Given that a door 1.00 m wide and 2.00 m high weighs 330 N and is supported by two hinges, one 0.50 m from the top and the other 0.50 m from the bottom. 

Each hinge supports half the total weight of the door.

Weight of the door, w = 330 N

Let ${\overrightarrow{H}}_1$ and ${\overrightarrow{H}}_2$ be the forces exerted by the upper and the lower hinges respectively.

Net force, $\mathbf{\sum }\mathit{F}\mathbf{=}\mathit{m}\mathit{a}$

Where m is the mass of the object and a is the acceleration

Let the bottom hinge be the origin.

Since each hinge supports half the total weight of the door, so 

${\mathit{H}}_{\mathbf{1}\mathbf{v}}\mathbf{=}{\mathit{H}}_{\mathbf{2}\mathbf{v}}\mathbf{=}\frac{\mathbf{w}}{\mathbf{2}}\mathbf{=}\mathbf{165}\mathbf{ }\mathbf{\text{N}}$

The horizontal components of the hinge force are equal and opposite in direction.

So, $H_{1h}=H_{2h}$

Since $H_{1v},H_{2v}, and H_{2h}$ all have zero moment arm and hence have zero torque about the origin.

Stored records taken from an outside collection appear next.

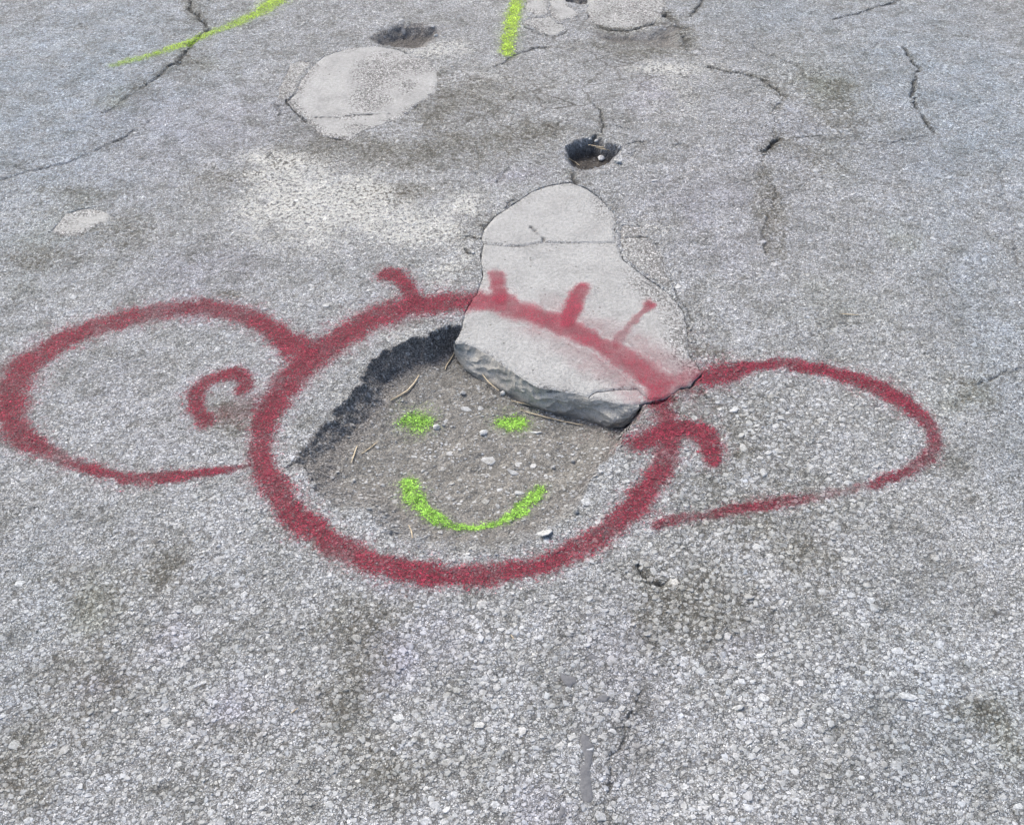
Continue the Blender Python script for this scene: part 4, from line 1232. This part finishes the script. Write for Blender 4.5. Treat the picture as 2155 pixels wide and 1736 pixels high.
# ------------------------------------------------------------------ loose pebbles
def pebble(u, v, r, tone, label, flat=.7, z0=-.03, group='loose pebbles in the potholes'):
    z = z0
    for _ in range(8):
        pp = at(u, v, z); z = float(zat(pp[0], pp[1])[0])
    import bmesh
    bm = bmesh.new()
    bmesh.ops.create_icosphere(bm, subdivisions=2, radius=1)
    seed = int(u * 7 + v)
    R = random.Random(seed)
    for _ in range(7):                                     # chop facets
        d = Vector((R.uniform(-1, 1), R.uniform(-1, 1), R.uniform(-1, 1))).normalized()
        k_ = R.uniform(.62, .86)
        for vt in bm.verts:
            q = vt.co.dot(d)
            if q > k_: vt.co -= d * (q - k_)
    me = bpy.data.meshes.new('pebble')
    bm.to_mesh(me); bm.free()
    co_ = np.array([tuple(vt.co) for vt in me.vertices]) * [r * R.uniform(.9, 1.25), r * R.uniform(.8, 1.1), r * flat]
    me.vertices.foreach_set('co', co_.astype(np.float32).ravel())
    for n_, val in (('tone', tone), ('hue', .4)):
        a = me.attributes.new(n_, 'FLOAT', 'POINT'); a.data.foreach_set('value', np.full(len(co_), val, np.float32))
    me.materials.append(M_STONE)
    o = bpy.data.objects.new('pebble', me); COL.objects.link(o)
    o.location = (pp[0], pp[1], z + r * flat * .62); o.rotation_euler = (R.uniform(-.2, .2), R.uniform(-.2, .2), R.uniform(0, 6))
    tag(o, label, 'pebble', group)
    return o


pebble(1058, 829, .0060, .95, 'pale pebble on the floor below the middle of the broken edge')
pebble(1013, 786, .0052, .80, 'round buff pebble stuck at the left foot of the broken edge')
pebble(1153, 858, .0058, .82, 'buff angular pebble leaning on the right half of the broken edge')
pebble(1229, 879, .0062, .25, 'dark grey pebble at the foot of the broken edge, far right')
pebble(918, 902, .0072, .90, 'white angular pebble just right of the left green eye')
pebble(1017, 914, .0068, .93, 'white pebble on the floor between and below the two green eyes')
pebble(975, 829, .0058, .10, 'dark pebble on the brown floor left of the broken edge')
pebble(933, 896, .0035, .06, 'tiny black pebble right beside the white one by the left eye')
pebble(1265, 337, .0085, .99, 'bright white pebble in the small dark pothole')
pebble(1300, 343, .0085, .97, 'white pebble on the near right rim of the small dark pothole', z0=0)
pebble(1253, 322, .0050, .75, 'grey pebble in the middle of the small dark pothole')
pebble(1240, 319, .0050, .80, 'grey pebble left of the middle in the small dark pothole')
pebble(918, 78, .0075, .97, 'white pebble in the shallow oval pothole', z0=-.01)
pebble(745, 1012, .0040, .9, 'tiny white pebble on the floor near the left end of the pothole')
pebble(1165, 985, .0040, .1, 'small dark pebble on the right part of the pothole floor')
pebble(1205, 972, .0040, .12, 'small black pebble near the right rim of the pothole floor')
pebble(1212, 1078, .0060, .12, 'dark pebble beside the big white stone on the right rim')
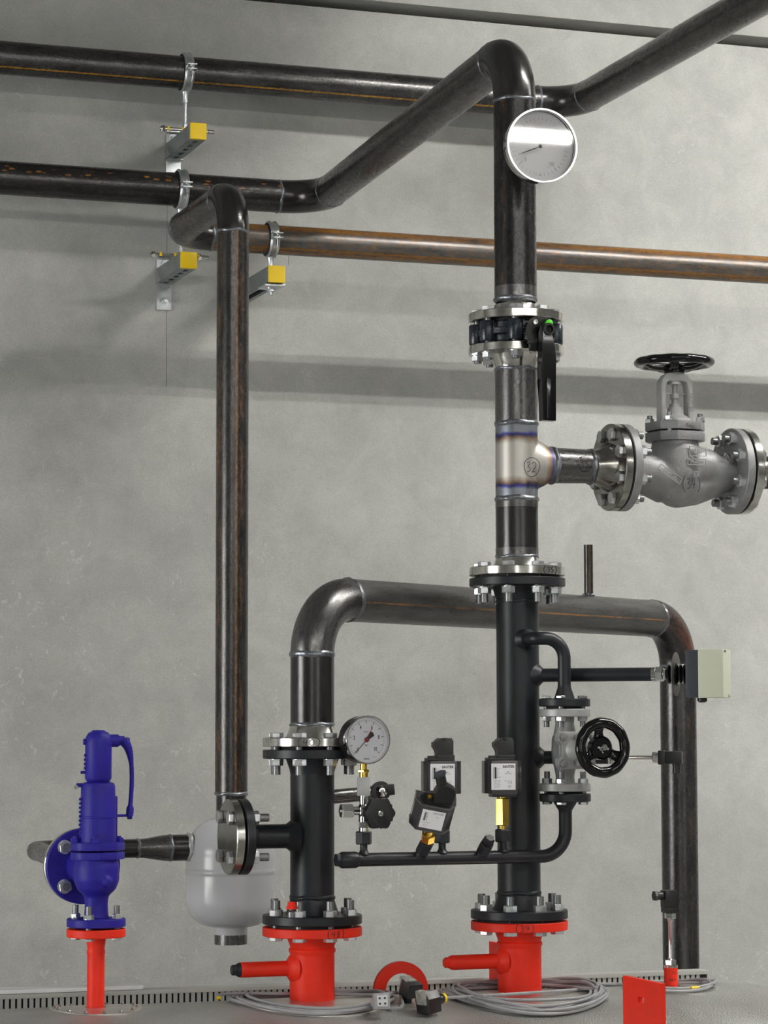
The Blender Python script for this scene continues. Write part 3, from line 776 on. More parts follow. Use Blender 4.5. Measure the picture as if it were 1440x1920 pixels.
clamp(0, Y2, c2.z, R80, c2.z-R80-(cb2.z+0.0205+0.014), 'zinc pipe clamp on the middle pipe, half behind the bend', x=cb2.x)
clamp(0, Y3, zz, R65, zz-R65-(cb3.z+0.0215), 'zinc pipe clamp on the rusty brown pipe right of the upright pipe', x=cb3.x, boss=0.024)

# ================================================================== lever valve
zv1 = zm(651)                                      # top face of the flange under the valve (front edge)
zv0 = zF1-0.018
vt, vb = zv0-0.002, zv1+0.002
vc = (vt+vb)/2; vh = vt-vb
lv = thing('butterfly_valve', 'dark blue lug valve with black hand lever clamped between two bright flanges', 'valve', (XM, Y0, vc))
bm = bmesh.new()
lathe(bm, [(0.045, -vh/2), (0.070, -vh/2), (0.074, -vh/2+0.004), (0.074, -vh*0.18), (0.083, -vh*0.12), (0.083, vh*0.12), (0.074, vh*0.18), (0.074, vh/2-0.004), (0.070, vh/2), (0.045, vh/2)], T(XM, Y0, vc), 64)
for k in range(8):
    a = 2*pi*(k+0.5)/8
    M = T(XM, Y0, vc) @ RZ(a) @ T(0.082, 0, 0)
    lathe(bm, [(0.015, -vh*0.46), (0.0165, -vh*0.40), (0.0165, vh*0.40), (0.015, vh*0.46)], M, 20)
    for s in (-1, 1): box(bm, 0.012, 0.004, vh*0.36, T(XM, Y0, vc+s*vh*0.28) @ RZ(a+s*0.2) @ T(0.077, 0, 0), 0.0008)
part('valve_body', bm, MT['navy'], lv)
bm = bmesh.new()
for s in (-1, 1): lathe(bm, [(0.05, s*(vh/2-0.001)), (0.069, s*(vh/2-0.001)), (0.069, s*(vh/2+0.002)), (0.05, s*(vh/2+0.002))], T(XM, Y0, vc), 48)
part('seat_ring', bm, MT['rubber'], lv)
ld = V((0.02, -1, 0)).normalized()                  # stem direction
yh = 0.160
hub = V((XM, Y0, vc-0.012))+ld*yh
bm = bmesh.new(); tube(bm, [V((XM, Y0, vc-0.004))+ld*0.07, V((XM, Y0, vc-0.008))+ld*(yh-0.022)], 0.019, UP, n=24)
part('stem_neck', bm, MT['gloss'], lv)
Ml = frame(hub, ld, UP)                             # z towards the viewer, x up
# top plate: half round with notches
out = []
for k in range(25):
    a = radians(-95+k*(230/24)); rr = 0.0325
    out.append((rr*cos(a), rr*sin(a)))
out += [(-0.040, 0.022), (-0.040, -0.004)]
bm = bmesh.new(); prism(bm, [(x-0.002, y+0.007) for x, y in out], -0.024, -0.014, Ml, 0.001)
for k in range(9):
    a = radians(60+k*9); box(bm, 0.005, 0.002, 0.012, Ml @ T(-0.002, 0.007, -0.019) @ RZ(a) @ T(0.0325, 0, 0))
part('notch_plate', bm, MT['gloss'], lv)
L0 = 0.187
bm = bmesh.new()
sh = [(0.010, -0.010), (0.014, 0), (0.010, 0.010), (-0.004, 0.0125), (-0.03, 0.0140), (-0.055, 0.0155), (-0.075, 0.0165), (-0.100, 0.0165), (-0.103, 0.0135), (-L0, 0.0135), (-L0, -0.0150), (-0.10, -0.0150), (-0.055, -0.0155), (-0.03, -0.012), (-0.004, -0.0125)]
prism(bm, sh, -0.012, 0.012, Ml, 0.003)
part('lever', bm, MT['gloss'], lv)
bm = bmesh.new(); lathe(bm, [(0.0125, 0.010), (0.0125, 0.015), (0.008, 0.015), (0.007, 0.012), (0.0, 0.012)], Ml, 24)
part('lever_boss', bm, MT['gloss'], lv)
bm = bmesh.new(); box(bm, 0.084, 0.012, 0.003, Ml @ T(-0.142, 0, 0.0125), 0.001); part('grip_rib', bm, MT['gloss'], lv)
for (dx, dy) in ((0.020, 0.024), (0.022, 0.028), (-0.024, -0.021)):
    pass
for (dx, dy) in ((0.017, 0.020), (-0.016, -0.017)):
    bm = bmesh.new(); lathe(bm, [(0.0058, -0.014), (0.0058, -0.010), (0.0045, -0.009), (0.0035, -0.009), (0.003, -0.012), (0, -0.012)], Ml @ T(dx, dy, 0), 20); part('cap_screw', bm, MT['chrome'], lv)
bm = bmesh.new(); lathe(bm, [(0.0075, -0.014), (0.0075, -0.007), (0.006, -0.006), (0, -0.006)], Ml @ T(0.016, -0.010, 0), 20); part('green_plug', bm, MT['green'], lv)

# ================================================================== tee spool (32)
tee = thing('tee_pipe', 'bright steel tee with pen number 32 and heat tinted welds below the lever valve', 'pipe fitting', (XM, Y0, zm(870)))
z_w1, z_t1, z_t0 = zm(693), zm(795), zm(936)
disc(tee, 'flange', (XM, Y0, zv1-0.009), UP, 0.1, 0.04, 0.018, MT['stain'], hub=(0.056, R80, zv1-0.018-z_w1, -1), label='bright flange under the lever valve')
bolt_circle(tee, (XM, Y0, (zF1+zv1-0.018)/2), UP, 0.08, 8, bolt_meshes(grip=zF1-(zv1-0.018), out=0.004, nut=0.012))
bead(tee, (XM, Y0, z_w1), UP, R80, MT['weld'])
bm = bmesh.new(); tube(bm, [(XM, Y0, z_w1), (XM, Y0, z_t1)], R80, FR); part('pipe_run', bm, MT['grey'], tee)
bead(tee, (XM, Y0, z_t1), UP, R80, MT['weld'], w=0.006, h=0.003)
# tee body with soft fillets
zb_ = at(1150, 876.5, Y0).z                           # branch axis
bm = bmesh.new(); tc_ = V((XM, Y0, zb_))
lathe(bm, [(R80, z_t0-zb_), (R80, z_t1-zb_)], None, 56)
lathe(bm, [(0.0415, 0.0), (0.0400, 0.040), (0.0380, 0.048), (0.0315, 0.066)], frame((0, 0, 0), RT), 48, squash=1.33)
lathe(bm, [(0.0385, 0.0), (R65, 0.078)], frame((0, 0, 0), RT), 48)
o = part('tee_body', bm, tinted('heat tinted tee steel', z_t0-zb_, z_t1-zb_), tee, M=T(tc_)); remesh(o, 0.003, 14)
bead(tee, (XM, Y0, z_t0), UP, R80, MT['weld'], w=0.006, h=0.003)
bead(tee, (XM+0.080, Y0, zb_), RT, R65, MT['weld'], w=0.006, h=0.003)
xf = at(1141, 876.5, Y0).x                            # left face of the branch flange
bm = bmesh.new(); tube(bm, [(XM+0.080, Y0, zb_), (XM+0.11, Y0, zb_), (xf-0.045, Y0, zb_)], lambda t: R65*(1-0.06*t), FR); part('reducer', bm, MT['grey'], tee, label='grey branch piece with pen number 33')
bead(tee, (xf-0.043, Y0, zb_), RT, R65*0.95, MT['weld'], w=0.006, h=0.003)
disc(tee, 'flange', (xf+0.009, Y0, zb_), RT, 0.0925, 0.03, 0.018, MT['stain_d'], hub=(0.052, R65*0.95, 0.040, -1), label='bright branch flange facing the globe valve')
bm = bmesh.new(); lathe(bm, [(0.061, 0), (0.061, 0.0045)], frame((xf+0.018, Y0, zb_), RT), 48); lathe(bm, [(0.084, 0.0005), (0.084, 0.004)], frame((xf+0.018, Y0, zb_), RT), 48); part('gasket', bm, MT['rubber'], tee)
bolt_circle(tee, (xf+0.0203, Y0, zb_), V((-1, 0, 0)), 0.0725, 8, B65, xh=UP)
# straight piece and flange (35)
z35 = zm(1064)
bm = bmesh.new(); tube(bm, [(XM, Y0, z_t0), (XM, Y0, z35+0.021)], R80, FR); part('pipe_run', bm, MT['dark'], tee)
bm = bmesh.new(); tube(bm, [(XM, Y0, z_t0-0.002), (XM, Y0, z_t0-0.018)], R80+0.0004, FR); part('heat_band', bm, MT['grey'], tee)
bm = bmesh.new(); tube(bm, [(XM, Y0, z35+0.024), (XM, Y0, z35+0.040)], R80+0.0004, FR); part('heat_band', bm, MT['grey'], tee)
bead(tee, (XM, Y0, z35+0.022), UP, R80, MT['weld'])
disc(tee, 'flange', (XM, Y0, z35-0.009), UP, 0.1, 0.04, 0.018, MT['stain'], hub=(0.052, R80, 0.020, 1), label='bright flange with pen number 35')
va = radians(-22)                                     # the side that faces the viewer
def pen(parent, s, c, r, a, h, w, circle=False, th=0.0013, off=0.0005):
    bm = bmesh.new(); handwrite(bm, s, h, w, oncyl(c, r, a, off), th, circle); return part('pen_marking', bm, MT['ink'], parent)
for s_, py_, x_, h_, w_, c_ in (('32', 879, 0.0165, 0.021, 0.0115, True), ('89/70', 912, 0.0215, 0.014, 0.0058, False)):
    bm = bmesh.new(); handwrite(bm, s_, h_, w_, ontee((XM, Y0, zm(py_)), R80, x_, zb_), 0.0013, c_); part('pen_marking', bm, MT['ink'], tee)
pen(tee, '(35)', (XM, Y0, z35-0.009), 0.1, va+0.76, 0.011, 0.009)
bm = bmesh.new()
def onx(x0, r, a0):
    return lambda x, y: V((x0+x, Y0-(r+0.0006)*cos(a0+y/r), zb_+(r+0.0006)*sin(a0+y/r)))
handwrite(bm, '33', 0.018, 0.010, onx(at(1084, 876, Y0).x-0.0, R65*0.985, 0.05), 0.0013, True); part('pen_marking', bm, MT['ink'], tee)

# ================================================================== globe valve
xr = at(1367, 886, Y0).x; xl = xf+0.0225             # right flange left face; left flange left face
gv = thing('globe_valve', 'silver grey cast globe valve with black handwheel at the right', 'valve', ((xl+xr)/2, Y0, zb_))
xc = at(1266, 850, Y0).x
def on(px, py): return at(px, py, Y0)
bm = bmesh.new()
O = V((xc, Y0, zb_))
zp = lambda py: on(1266, py).z-zb_                     # heights at the valve's middle
k_ = mpp(1266, 870, Y0)
# bowl
lathe(bm, [(0.0, zp(951)), (0.018, zp(949)), (0.036, zp(938)), (0.050, zp(915)), (0.056, zp(890)), (0.056, zp(868)), (0.054, zp(845)), (0.050, zp(835)), (0.050, zp(824))], None, 48)
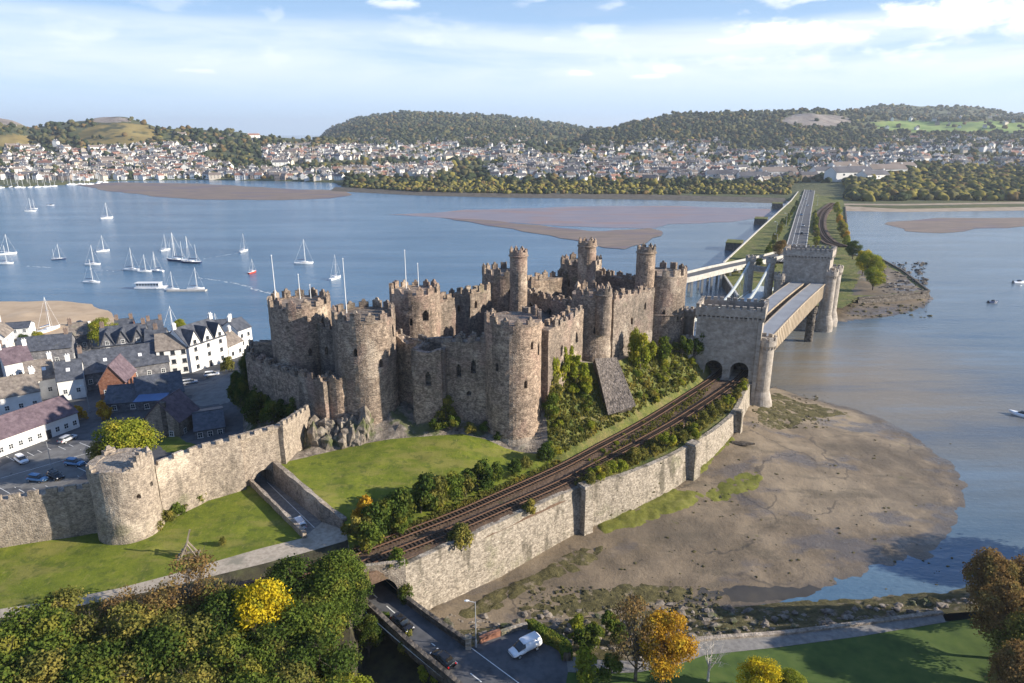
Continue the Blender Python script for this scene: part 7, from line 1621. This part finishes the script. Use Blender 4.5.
# wooden sculpture of crossed posts on the lawn
sp = empty('timber_catapult', G(189, 556), .3, 'weathered timber siege catapult frame standing on the grass by the path', 'catapult')
m = MB()
for s in (-.8, .8): m.beam((-1.2, s, 0), (0, s*.6, 2.4), .2, .2); m.beam((1.2, s, 0), (0, s*.6, 2.4), .2, .2); m.beam((-1.6, s, .12), (1.6, s, .12), .24, .24)
m.beam((0, -.9, 2.3), (0, .9, 2.3), .2, .2); m.beam((-1.4, -.9, .15), (-1.4, .9, .15), .2, .2); m.beam((1.4, -.9, .15), (1.4, .9, .15), .2, .2); m.build('frame', M['timber'], sp)
m = MB(); m.beam((-.5, 0, .9), (.7, 0, 4.6), .22, .22); m.build('throwing_arm', M['timber'], sp); m = MB(); m.box(-.6, 0, .9, .7, .7, .7); m.build('counterweight', M['timber'], sp)
for (p_, a, b, a2, b2, lab) in [('carwhite', 22, 462, 34, 470, 'white car in the row of bays facing the long white inn'), ('carblack', 56, 478, 70, 484, 'black car parked between the two light blue cars'), ('carwhite', 212, 376, 224, 372, 'white car parked close to the front of the tall white hotel')]:
    cc = make_car(p_, lab); put(cc, a, b, a2, b2)
# small dark shed under the right hand trees
# monument on the far hill
p = hits([836], [110])[0]; mo = MB(); mo.lathe(p[0], p[1], [(3, p[2]-1), (2.4, p[2]+10), (1.2, p[2]+14), (1.0, p[2]+26), (.2, p[2]+30)], 8); tag(mo.build('monument', M['stone_wall']), 'tiny slim monument on the skyline of the right hand hill', 'monument')
# boulders and weed-grown stones on the bank
def rocks(name, n, xr, yr, r0, r1, mat, label, cond=None, zs=.6):
    V = []; Fc = []; k = 0; vi, fi = IV[:12], None
    import bmesh
    bm = bmesh.new(); bmesh.ops.create_icosphere(bm, subdivisions=1, radius=1); iv = np.array([tuple(x.co) for x in bm.verts]); fi = np.array([[q.index for q in p.verts] for p in bm.faces]); bm.free()
    for i in range(n):
        a, b = trg.uniform(*xr), trg.uniform(*yr)
        if cond and not cond(a, b): continue
        p = G(a, b)
        if p.z < -.2: continue
        r = r0 + (r1-r0)*trg.random()**3; q = iv*(1+.34*rnd.randn(len(iv))[:, None].clip(-1, 1))*np.array([r*trg.uniform(.7, 1.5)*(1 if zs < 1 else .7), r, r*zs]) + np.array([p.x, p.y, p.z+.1*r]); V.append(q); Fc.append(fi+k); k += len(iv)
    V = np.vstack(V); Fc = np.vstack(Fc); m = MB(); m.v = list(map(tuple, V.tolist())); m.f = list(map(tuple, Fc.tolist())); m.m = [0]*len(m.f); return m.build(name, mat, kind='stuff', label=label, cat='rocks')
def bandc(a, b): return b > np.interp(a, [430, 470, 560, 640, 700, 800, 1000], [612, 618, 612, 604, 603, 612, 594]) and b < np.interp(a, [430, 470, 530, 566, 640, 700, 780, 940, 1000], [622, 640, 626, 648, 655, 637, 631, 611, 600])
rocks('boulders', 1500, (430, 1000), (596, 655), .15, .75, M['rock'], 'brown boulders and stones strewn over the bank below the path', bandc)
rocks('boulders', 420, (520, 720), (586, 612), .12, .5, M['seaweed'], 'dark weedy stones along the lower edge of the mud')
rocks('boulders', 260, (752, 830), (395, 430), .12, .5, M['seaweed'], 'dark stones on the shore under the bridge turret')
rocks('boulders', 260, (600, 960), (440, 590), .08, .35, M['seaweed'], 'small dark stones scattered over the mudflat')
rocks('crags', 150, (300, 372), (414, 446), .7, 2.2, M['rock'], 'grey craggy outcrop under the south west castle tower', zs=1.5)
rocks('boulders', 160, (880, 926), (262, 294), .5, 1.6, M['stone_dark'], 'heaped stones and debris on the tip of the islet')
rocks('boulders', 120, (846, 930), (299, 318), .3, .9, M['seaweed'], 'dark stones on the shore of the islet')
# grass tufts on the verges and bank
def tufts(name, n, gen, size, mat, label):
    m = MB()
    for i in range(n):
        a, b = gen()
        p = G(a, b); w = size*trg.uniform(.5, 1.3)
        for q in range(4):
            t = trg.uniform(0, 3.14); d = Vector((math.cos(t), math.sin(t), 0))*w*.3; lean = Vector((trg.uniform(-.4, .4), trg.uniform(-.4, .4), 1))*w; m.add([p-d, p+d, p+d*.4+lean, p-d*.4+lean], [(0, 1, 2, 3)])
    return m.build(name, mat, kind='stuff', label=label, cat='grass')
def inp(poly):
    pb_ = np.array(poly, float); x0, y0 = pb_.min(0); x1, y1 = pb_.max(0)
    def g():
        while True:
            a, b = trg.uniform(x0, x1), trg.uniform(y0, y1)
            if inpoly(np.array([a]), np.array([b]), pb_)[0]: return a, b
    return g
tufts('bank_grass', 2600, inp(poly_b), .6, L['olive'], 'long olive grass tufts over the bank below the castle')
tufts('verge_grass', 900, inp([(352, 549), (450, 508), (560, 460), (560, 466), (450, 516), (356, 556)]), .5, L['olive'], 'rough grass verge between the shrubs and the railway')
tufts('verge_grass', 1300, inp([(574, 486), (635, 466), (684, 443), (731, 411), (745, 384), (738, 384), (700, 412), (640, 447), (576, 478)]), .6, L['olive'], 'rough grass between the right hand track and the retaining wall')
tufts('verge_grass', 500, inp([(588, 466), (640, 432), (700, 392), (712, 386), (700, 400), (640, 440), (596, 466)]), .5, L['olive'], 'grass growing between the two tracks near the portal')

# ------------------------------------------------------------------ haze over the whole estuary
hz = bpy.data.materials.new('haze'); hz.use_nodes = True; nt = hz.node_tree; nt.nodes.clear()
pv = N(nt, 'ShaderNodeVolumePrincipled', {'Color': (.78, .88, 1.0, 1), 'Density': HAZE_D, 'Anisotropy': .2}); N(nt, 'ShaderNodeOutputMaterial', {'Volume': pv.outputs[0]})
hb = MB(); hb.box(0, 6800, 148, 18400, 14600, 305); tag(hb.build('haze', hz), 'pale blue haze softening the far hills', 'haze', kind='stuff')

Therefore, the total torque is zero.

$\sum T=0$ implies

$H_{1h}\left(1 m\right)-w\left(0.5 m\right)=0$.

Thus 

$\begin{array}{rcl}{H}_{1h}& =& w\left(\frac{0.5 m}{1 m}\right)\\ & =& \frac{1}{2}\left(330 N\right)\\ & =& 165 N\end{array}$

Hence, the horizontal component of each hinge force is 165 N.